To jest już rzeczywistość. Transfer Frenkiego de Jonga do FC Barcelony stał się faktem. 21-latek podpisał kontrakt do 2024 roku, który zacznie obowiązywać od 1 lipca 2019 roku. Katalończycy poinformowali, że koszt tej operacji wyniósł 75 mln euro + 11 mln euro zmiennych, które będą zależały od liczby rozegranych spotkań. Mundo Deportivo uważa, że zostaną one wypłacone Ajaksowi w przeciągu trzech lub czterech sezonów. 75 mln euro zostanie wypłacone w ratach, a klauzula w kontrakcie zawodnika będzie wynosić 400 mln euro, czyli tyle samo, jak w przypadku Arthura, Coutinho czy Dembélé.
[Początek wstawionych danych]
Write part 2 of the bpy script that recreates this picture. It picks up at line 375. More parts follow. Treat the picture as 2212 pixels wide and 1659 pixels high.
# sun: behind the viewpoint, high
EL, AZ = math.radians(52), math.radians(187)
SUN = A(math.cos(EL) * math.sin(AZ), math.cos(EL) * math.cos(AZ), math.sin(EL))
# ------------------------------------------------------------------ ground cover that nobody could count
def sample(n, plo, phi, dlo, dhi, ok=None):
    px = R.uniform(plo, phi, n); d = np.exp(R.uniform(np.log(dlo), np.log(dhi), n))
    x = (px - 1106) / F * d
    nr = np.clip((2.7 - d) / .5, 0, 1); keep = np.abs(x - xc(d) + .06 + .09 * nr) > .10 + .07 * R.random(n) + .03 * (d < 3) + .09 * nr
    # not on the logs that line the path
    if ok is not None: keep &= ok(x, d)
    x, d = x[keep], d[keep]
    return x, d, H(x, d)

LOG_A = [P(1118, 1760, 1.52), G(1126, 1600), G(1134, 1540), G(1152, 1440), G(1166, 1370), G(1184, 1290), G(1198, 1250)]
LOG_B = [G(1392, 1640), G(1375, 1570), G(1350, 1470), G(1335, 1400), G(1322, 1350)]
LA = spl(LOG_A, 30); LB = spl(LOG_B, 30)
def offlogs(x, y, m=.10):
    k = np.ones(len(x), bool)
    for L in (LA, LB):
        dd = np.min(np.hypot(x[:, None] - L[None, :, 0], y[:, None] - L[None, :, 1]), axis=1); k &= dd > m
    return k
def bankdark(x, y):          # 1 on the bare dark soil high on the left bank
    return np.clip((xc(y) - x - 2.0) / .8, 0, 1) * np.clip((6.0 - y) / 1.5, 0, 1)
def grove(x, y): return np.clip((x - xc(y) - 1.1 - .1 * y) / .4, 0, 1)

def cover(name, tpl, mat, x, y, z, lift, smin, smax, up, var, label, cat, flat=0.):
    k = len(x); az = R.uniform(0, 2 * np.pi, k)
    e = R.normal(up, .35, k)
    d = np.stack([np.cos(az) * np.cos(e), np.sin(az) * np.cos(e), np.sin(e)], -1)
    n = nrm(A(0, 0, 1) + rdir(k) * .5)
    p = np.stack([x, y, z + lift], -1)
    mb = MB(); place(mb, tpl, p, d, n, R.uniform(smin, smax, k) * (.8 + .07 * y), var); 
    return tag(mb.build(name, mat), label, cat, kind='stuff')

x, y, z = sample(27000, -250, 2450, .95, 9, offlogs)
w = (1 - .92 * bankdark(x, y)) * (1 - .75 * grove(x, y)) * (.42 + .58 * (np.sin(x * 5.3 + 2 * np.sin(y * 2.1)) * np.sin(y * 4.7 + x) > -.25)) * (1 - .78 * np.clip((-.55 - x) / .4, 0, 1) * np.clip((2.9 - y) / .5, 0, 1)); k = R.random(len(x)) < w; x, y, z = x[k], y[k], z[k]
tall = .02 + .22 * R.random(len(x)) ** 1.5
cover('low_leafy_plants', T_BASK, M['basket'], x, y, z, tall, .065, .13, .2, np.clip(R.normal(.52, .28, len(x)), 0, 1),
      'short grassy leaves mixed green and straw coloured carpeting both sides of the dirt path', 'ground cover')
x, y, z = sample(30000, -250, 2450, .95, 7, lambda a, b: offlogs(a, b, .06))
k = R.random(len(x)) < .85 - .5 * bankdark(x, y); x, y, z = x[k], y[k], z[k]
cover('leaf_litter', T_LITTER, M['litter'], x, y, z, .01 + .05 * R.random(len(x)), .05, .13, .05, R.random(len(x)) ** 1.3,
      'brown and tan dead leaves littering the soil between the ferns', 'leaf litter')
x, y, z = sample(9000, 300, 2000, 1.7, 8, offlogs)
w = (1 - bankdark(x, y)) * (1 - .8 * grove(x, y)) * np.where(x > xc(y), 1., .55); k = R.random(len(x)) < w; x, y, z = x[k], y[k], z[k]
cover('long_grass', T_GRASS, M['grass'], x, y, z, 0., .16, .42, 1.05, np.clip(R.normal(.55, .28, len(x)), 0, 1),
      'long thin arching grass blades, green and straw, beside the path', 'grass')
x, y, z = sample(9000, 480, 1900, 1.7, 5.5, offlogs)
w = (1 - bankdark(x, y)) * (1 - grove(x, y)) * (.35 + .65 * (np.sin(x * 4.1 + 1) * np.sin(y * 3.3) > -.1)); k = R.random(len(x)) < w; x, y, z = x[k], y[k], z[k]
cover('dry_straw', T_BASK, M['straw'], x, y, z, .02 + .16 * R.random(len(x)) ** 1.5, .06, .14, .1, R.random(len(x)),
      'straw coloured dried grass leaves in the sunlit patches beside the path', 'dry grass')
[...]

Wszystko zakończyło się w stolicy Holandii. Josep Maria Bartomeu udał się do Amsterdamu samolotem dwie godziny później (wynikało to z jego obowiązków zawodowych) niż dyrektor generalny Òscar Grau, menedżer sportowy Pep Segura i Román Gómez Ponti, szef działu prawnego klubu. Delegacja Barcelony najpierw spotkała się z agentem piłkarza, a później przeniosła się do biura Ajaksu. W obecności Marca Overmarsa, dyrektora sportowego i Edwina van der Sara, dyrektora generalnego, podpisana została umowa z FC Barceloną.
Gdy Frenkie de Jong zakończył trening i zjadł posiłek z kolegami z drużyny, pojawił się w biurze i złożył podpis pod umową. Następnie pozował do zdjęć, które później zostały opublikowane przez FC Barcelonę. Mundo Deportivo podkreśla, że relacje między oboma klubami są niemalże idealne i było można to zauważyć także przy tej okazji.
W Barcelonie zaprzeczają informacjom, jakoby piłkarz miał zarabiać 16 mln euro brutto za sezon, o czym pisano w niektórych mediach. De Jong będzie w trzeciej grupie płac za piłkarzami, takimi jak Luis Suárez, Piqué, Busquets, Coutinho, Dembélé, Rakitic, Ter Stegen, Umtiti, Alba i oczywiście Messi.